En disant tout cela, je n’affirme absolument pas que Zemmour pourrait être élu de en faisant campagne de cette manière-là. Il est très possible, et même très probable, que les contraintes de la politique démocratique se révèlent insurmontables et, surtout, que les Français ne soient pas prêts à effectuer le « saut de la foi » que Zemmour leur demande de faire. Je dis simplement que, si Éric Zemmour a une toute petite chance d’être élu, elle est à chercher du côté du chemin, très étroit, qu’il cherche à emprunter. Il a donc raison, à mon sens, de diriger ses pas de ce côté-là, car il n’y en a aucun autre.

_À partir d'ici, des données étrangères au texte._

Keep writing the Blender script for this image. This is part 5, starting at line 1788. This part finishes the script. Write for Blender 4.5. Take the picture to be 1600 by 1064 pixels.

Je ne spéculerai pas plus avant sur la possibilité qu’il soit élu, et encore moins sur ce qu’il ferait réellement s’il était élu. A ce stade cela me semble relever plus de la lecture du marc de café que de l’analyse politique sérieuse. Je constate juste que la présence d’Éric Zemmour rend cette campagne un peu intéressante, et c’est déjà beaucoup. ■
Excellent article, d’ailleurs c’est DE GAULLE qui disait: vous me voyez fixant le prix du lait, il doit rester dans le régalien et ne pas jouer au Père NOËL, qui n’est qu’une arnaque pour enfants attardés
Excellente analyse d’Aristide Renou en effet. J’ajouterai simplement une note personnelle. Eric Zemmour a le courage de demander à la France un sursaut salvateur. S’il n’était pas là pour le tenter, à ce stade aucun autre candidats n’en est capable. Quelle chance avait le général de Gaulle en juin 1940 de convaincre les français de continuer la guerre sur le territoire national et depuis ses possessions d’outremer contre l’Allemagne ? Quelle chance avait Jeanne d’Arc en partant de son village avec quelques compagnons d’armes de convaincre le dauphin de redresser la tête et de l’aider à se battre contre les anglais afin de se faire sacrer roi à Reims ? Sur le moment, dans l’esprit de la grande majorité des gens sensés, expérimentés et avisés , aucune chance n’existait de réussir des projets aussi fous sauf dans l’esprit de ces rares personnes animées de la foi en la France envers et contre tout.